### Given data
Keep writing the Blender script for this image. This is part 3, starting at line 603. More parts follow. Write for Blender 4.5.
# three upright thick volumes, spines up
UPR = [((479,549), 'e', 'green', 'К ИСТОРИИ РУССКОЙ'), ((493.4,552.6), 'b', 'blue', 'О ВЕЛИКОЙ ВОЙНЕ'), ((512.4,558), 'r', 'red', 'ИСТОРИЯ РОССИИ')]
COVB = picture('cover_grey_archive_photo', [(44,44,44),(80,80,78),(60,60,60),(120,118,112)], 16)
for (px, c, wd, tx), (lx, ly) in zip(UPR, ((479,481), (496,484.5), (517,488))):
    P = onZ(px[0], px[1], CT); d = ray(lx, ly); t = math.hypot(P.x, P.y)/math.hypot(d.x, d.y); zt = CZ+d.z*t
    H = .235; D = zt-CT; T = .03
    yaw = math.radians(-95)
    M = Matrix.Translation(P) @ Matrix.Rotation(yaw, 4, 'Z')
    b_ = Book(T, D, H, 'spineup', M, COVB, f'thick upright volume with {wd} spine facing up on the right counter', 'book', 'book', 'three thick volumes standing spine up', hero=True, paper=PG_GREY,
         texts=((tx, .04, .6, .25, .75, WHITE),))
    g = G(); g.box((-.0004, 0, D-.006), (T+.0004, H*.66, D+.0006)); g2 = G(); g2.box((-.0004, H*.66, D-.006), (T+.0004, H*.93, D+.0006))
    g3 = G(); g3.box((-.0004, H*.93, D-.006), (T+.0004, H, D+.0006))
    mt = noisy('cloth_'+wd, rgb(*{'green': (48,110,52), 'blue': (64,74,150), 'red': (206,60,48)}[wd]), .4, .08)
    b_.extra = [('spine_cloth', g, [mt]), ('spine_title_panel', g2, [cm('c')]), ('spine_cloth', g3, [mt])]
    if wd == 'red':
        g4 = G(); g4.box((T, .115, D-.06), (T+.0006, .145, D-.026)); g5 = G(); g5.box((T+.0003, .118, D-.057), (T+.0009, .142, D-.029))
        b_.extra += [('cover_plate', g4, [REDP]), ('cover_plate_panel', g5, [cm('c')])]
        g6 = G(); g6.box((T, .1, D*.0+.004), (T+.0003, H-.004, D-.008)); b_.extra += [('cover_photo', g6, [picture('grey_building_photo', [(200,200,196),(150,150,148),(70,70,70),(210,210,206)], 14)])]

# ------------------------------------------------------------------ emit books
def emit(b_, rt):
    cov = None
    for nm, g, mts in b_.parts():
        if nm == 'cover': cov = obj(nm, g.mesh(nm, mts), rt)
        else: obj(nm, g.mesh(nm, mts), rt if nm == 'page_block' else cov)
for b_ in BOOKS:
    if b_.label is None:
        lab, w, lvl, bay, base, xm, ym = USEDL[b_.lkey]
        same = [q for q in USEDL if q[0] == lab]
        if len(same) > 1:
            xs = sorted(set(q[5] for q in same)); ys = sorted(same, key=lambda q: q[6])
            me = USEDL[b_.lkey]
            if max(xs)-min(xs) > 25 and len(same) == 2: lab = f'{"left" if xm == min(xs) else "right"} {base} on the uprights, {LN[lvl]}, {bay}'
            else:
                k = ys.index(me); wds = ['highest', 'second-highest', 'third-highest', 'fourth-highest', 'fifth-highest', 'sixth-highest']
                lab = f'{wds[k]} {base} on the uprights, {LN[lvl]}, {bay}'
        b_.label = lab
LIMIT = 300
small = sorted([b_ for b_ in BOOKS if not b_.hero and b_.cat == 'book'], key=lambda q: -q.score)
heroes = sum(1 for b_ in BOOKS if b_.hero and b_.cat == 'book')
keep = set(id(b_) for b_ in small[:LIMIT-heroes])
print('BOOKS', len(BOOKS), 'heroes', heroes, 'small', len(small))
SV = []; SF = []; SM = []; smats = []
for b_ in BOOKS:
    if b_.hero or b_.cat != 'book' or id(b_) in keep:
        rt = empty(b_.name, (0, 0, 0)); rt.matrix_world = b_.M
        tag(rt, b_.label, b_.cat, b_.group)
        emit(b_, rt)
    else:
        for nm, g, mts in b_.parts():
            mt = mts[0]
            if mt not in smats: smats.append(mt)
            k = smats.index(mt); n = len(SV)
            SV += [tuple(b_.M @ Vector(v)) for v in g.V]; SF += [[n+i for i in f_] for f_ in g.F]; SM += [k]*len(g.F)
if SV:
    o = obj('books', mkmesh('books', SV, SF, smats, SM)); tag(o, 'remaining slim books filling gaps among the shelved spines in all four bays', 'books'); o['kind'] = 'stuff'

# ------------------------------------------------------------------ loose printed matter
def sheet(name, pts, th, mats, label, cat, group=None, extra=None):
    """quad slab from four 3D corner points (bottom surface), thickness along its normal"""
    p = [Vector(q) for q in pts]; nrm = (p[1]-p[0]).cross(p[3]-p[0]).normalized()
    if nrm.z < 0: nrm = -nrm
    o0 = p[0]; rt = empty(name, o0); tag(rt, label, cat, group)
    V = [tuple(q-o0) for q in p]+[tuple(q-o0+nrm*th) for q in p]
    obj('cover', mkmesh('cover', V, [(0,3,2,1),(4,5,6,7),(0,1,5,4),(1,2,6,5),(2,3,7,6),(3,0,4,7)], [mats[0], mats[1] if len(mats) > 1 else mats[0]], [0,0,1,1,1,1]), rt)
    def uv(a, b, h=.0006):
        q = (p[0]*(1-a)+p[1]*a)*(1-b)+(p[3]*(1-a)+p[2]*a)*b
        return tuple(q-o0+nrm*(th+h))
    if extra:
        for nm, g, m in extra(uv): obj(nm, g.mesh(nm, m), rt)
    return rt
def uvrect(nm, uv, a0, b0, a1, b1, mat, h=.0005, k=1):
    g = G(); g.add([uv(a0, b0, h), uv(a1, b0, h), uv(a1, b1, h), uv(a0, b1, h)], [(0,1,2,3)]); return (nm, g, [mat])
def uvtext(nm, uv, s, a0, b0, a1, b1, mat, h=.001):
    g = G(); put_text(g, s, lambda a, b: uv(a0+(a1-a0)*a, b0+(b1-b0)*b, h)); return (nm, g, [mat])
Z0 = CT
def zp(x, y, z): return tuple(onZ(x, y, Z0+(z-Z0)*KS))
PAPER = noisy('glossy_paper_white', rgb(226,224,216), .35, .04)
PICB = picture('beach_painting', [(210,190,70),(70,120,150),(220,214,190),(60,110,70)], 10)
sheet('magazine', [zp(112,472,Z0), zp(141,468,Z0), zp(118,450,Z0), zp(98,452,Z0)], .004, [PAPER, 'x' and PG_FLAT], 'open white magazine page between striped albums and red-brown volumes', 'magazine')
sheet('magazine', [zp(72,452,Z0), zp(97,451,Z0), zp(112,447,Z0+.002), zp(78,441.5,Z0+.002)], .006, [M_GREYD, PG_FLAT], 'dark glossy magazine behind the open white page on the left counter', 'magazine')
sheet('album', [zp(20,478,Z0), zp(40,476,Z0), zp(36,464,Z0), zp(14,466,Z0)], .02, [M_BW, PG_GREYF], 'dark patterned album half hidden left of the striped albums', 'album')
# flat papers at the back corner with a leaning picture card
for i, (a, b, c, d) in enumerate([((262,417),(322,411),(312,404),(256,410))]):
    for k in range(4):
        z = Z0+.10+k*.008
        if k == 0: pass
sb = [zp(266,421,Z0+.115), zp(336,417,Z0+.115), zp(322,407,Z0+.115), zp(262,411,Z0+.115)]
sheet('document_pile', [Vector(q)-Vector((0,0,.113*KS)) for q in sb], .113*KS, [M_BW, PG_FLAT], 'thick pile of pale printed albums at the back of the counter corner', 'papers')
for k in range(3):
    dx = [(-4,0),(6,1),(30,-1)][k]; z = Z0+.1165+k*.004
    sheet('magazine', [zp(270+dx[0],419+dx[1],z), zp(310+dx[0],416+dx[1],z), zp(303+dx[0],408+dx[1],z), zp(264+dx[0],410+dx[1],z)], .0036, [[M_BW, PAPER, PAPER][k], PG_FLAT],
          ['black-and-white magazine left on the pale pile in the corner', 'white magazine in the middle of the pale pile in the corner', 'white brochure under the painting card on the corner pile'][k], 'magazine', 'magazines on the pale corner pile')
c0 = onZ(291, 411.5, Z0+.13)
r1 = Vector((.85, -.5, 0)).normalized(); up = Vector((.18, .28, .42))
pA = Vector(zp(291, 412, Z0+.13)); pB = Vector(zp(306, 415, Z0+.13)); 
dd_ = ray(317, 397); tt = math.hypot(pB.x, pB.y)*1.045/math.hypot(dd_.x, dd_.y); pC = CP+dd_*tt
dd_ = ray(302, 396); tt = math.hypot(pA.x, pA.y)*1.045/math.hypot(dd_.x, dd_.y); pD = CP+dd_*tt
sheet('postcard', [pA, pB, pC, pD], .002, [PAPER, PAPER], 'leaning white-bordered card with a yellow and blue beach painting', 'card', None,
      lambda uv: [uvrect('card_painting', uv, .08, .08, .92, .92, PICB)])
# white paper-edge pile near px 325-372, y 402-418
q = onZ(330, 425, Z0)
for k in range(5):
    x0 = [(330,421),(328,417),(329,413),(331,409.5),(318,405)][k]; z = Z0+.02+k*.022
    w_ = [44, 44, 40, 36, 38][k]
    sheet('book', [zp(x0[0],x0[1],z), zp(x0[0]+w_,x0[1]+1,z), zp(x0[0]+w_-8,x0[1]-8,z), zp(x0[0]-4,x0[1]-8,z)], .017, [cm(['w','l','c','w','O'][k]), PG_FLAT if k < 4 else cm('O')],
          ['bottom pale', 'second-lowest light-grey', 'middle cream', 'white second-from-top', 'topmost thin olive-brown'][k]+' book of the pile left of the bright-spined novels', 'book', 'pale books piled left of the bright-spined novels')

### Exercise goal
Return exactly, please, the lines of the material from the first one down to and including the line where "g6 = G(); g6.box((T, .1, D*.0+.004), (T+.0003, H-.004, D-.008));" appears.

### Result
Keep writing the Blender script for this image. This is part 3, starting at line 603. More parts follow. Write for Blender 4.5.
# three upright thick volumes, spines up
UPR = [((479,549), 'e', 'green', 'К ИСТОРИИ РУССКОЙ'), ((493.4,552.6), 'b', 'blue', 'О ВЕЛИКОЙ ВОЙНЕ'), ((512.4,558), 'r', 'red', 'ИСТОРИЯ РОССИИ')]
COVB = picture('cover_grey_archive_photo', [(44,44,44),(80,80,78),(60,60,60),(120,118,112)], 16)
for (px, c, wd, tx), (lx, ly) in zip(UPR, ((479,481), (496,484.5), (517,488))):
    P = onZ(px[0], px[1], CT); d = ray(lx, ly); t = math.hypot(P.x, P.y)/math.hypot(d.x, d.y); zt = CZ+d.z*t
    H = .235; D = zt-CT; T = .03
    yaw = math.radians(-95)
    M = Matrix.Translation(P) @ Matrix.Rotation(yaw, 4, 'Z')
    b_ = Book(T, D, H, 'spineup', M, COVB, f'thick upright volume with {wd} spine facing up on the right counter', 'book', 'book', 'three thick volumes standing spine up', hero=True, paper=PG_GREY,
         texts=((tx, .04, .6, .25, .75, WHITE),))
    g = G(); g.box((-.0004, 0, D-.006), (T+.0004, H*.66, D+.0006)); g2 = G(); g2.box((-.0004, H*.66, D-.006), (T+.0004, H*.93, D+.0006))
    g3 = G(); g3.box((-.0004, H*.93, D-.006), (T+.0004, H, D+.0006))
    mt = noisy('cloth_'+wd, rgb(*{'green': (48,110,52), 'blue': (64,74,150), 'red': (206,60,48)}[wd]), .4, .08)
    b_.extra = [('spine_cloth', g, [mt]), ('spine_title_panel', g2, [cm('c')]), ('spine_cloth', g3, [mt])]
    if wd == 'red':
        g4 = G(); g4.box((T, .115, D-.06), (T+.0006, .145, D-.026)); g5 = G(); g5.box((T+.0003, .118, D-.057), (T+.0009, .142, D-.029))
        b_.extra += [('cover_plate', g4, [REDP]), ('cover_plate_panel', g5, [cm('c')])]
        g6 = G(); g6.box((T, .1, D*.0+.004), (T+.0003, H-.004, D-.008)); b_.extra += [('cover_photo', g6, [picture('grey_building_photo', [(200,200,196),(150,150,148),(70,70,70),(210,210,206)], 14)])]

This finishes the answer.